* Exercise *
Starting at the first line of the data below, retype every line up to and including the one containing "SC.camera = camo".

* Information supplied *

########

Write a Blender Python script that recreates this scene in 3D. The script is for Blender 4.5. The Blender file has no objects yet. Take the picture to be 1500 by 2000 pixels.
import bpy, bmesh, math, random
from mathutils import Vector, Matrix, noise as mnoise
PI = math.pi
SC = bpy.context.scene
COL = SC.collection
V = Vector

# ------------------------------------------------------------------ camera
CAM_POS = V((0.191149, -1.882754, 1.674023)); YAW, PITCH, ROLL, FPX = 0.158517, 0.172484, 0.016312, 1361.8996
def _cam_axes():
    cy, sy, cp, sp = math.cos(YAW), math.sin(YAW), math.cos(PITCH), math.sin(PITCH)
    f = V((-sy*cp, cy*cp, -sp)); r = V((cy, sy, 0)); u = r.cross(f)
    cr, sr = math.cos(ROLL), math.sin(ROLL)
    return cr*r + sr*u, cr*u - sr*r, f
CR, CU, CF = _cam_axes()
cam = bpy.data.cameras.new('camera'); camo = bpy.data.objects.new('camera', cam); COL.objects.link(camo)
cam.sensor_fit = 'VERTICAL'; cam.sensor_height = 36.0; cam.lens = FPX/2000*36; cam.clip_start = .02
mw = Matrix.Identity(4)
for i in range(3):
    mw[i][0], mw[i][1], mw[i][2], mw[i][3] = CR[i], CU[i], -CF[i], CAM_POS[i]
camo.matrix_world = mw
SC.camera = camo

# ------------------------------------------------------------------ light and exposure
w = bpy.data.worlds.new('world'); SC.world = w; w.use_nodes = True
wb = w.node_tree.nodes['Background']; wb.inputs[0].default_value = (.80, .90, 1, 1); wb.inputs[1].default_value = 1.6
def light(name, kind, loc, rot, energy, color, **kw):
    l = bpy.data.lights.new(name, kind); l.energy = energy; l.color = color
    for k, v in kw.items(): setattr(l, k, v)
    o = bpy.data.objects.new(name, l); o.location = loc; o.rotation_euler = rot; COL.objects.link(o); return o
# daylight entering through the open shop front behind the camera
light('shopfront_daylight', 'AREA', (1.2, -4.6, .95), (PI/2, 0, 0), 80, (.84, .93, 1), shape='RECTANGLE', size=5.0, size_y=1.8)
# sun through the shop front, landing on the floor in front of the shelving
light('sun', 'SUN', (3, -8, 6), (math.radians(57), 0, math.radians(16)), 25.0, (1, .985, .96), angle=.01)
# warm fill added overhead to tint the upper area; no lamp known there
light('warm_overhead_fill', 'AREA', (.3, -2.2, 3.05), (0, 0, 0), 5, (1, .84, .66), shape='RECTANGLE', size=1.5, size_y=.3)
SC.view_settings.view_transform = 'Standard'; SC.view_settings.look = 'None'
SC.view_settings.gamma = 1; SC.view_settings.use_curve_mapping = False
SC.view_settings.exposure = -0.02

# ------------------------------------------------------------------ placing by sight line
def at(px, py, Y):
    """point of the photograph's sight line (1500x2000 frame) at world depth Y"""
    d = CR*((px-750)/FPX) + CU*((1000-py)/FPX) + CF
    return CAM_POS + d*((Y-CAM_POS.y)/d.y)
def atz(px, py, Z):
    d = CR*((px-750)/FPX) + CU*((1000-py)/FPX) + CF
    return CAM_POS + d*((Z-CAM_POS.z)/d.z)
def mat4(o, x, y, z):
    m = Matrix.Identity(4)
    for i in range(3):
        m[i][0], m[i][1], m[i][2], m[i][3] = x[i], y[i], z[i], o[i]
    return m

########

* Correct output *
Write a Blender Python script that recreates this scene in 3D. The script is for Blender 4.5. The Blender file has no objects yet. Take the picture to be 1500 by 2000 pixels.
import bpy, bmesh, math, random
from mathutils import Vector, Matrix, noise as mnoise
PI = math.pi
SC = bpy.context.scene
COL = SC.collection
V = Vector

# ------------------------------------------------------------------ camera
CAM_POS = V((0.191149, -1.882754, 1.674023)); YAW, PITCH, ROLL, FPX = 0.158517, 0.172484, 0.016312, 1361.8996
def _cam_axes():
    cy, sy, cp, sp = math.cos(YAW), math.sin(YAW), math.cos(PITCH), math.sin(PITCH)
    f = V((-sy*cp, cy*cp, -sp)); r = V((cy, sy, 0)); u = r.cross(f)
    cr, sr = math.cos(ROLL), math.sin(ROLL)
    return cr*r + sr*u, cr*u - sr*r, f
CR, CU, CF = _cam_axes()
cam = bpy.data.cameras.new('camera'); camo = bpy.data.objects.new('camera', cam); COL.objects.link(camo)
cam.sensor_fit = 'VERTICAL'; cam.sensor_height = 36.0; cam.lens = FPX/2000*36; cam.clip_start = .02
mw = Matrix.Identity(4)
for i in range(3):
    mw[i][0], mw[i][1], mw[i][2], mw[i][3] = CR[i], CU[i], -CF[i], CAM_POS[i]
camo.matrix_world = mw
SC.camera = camo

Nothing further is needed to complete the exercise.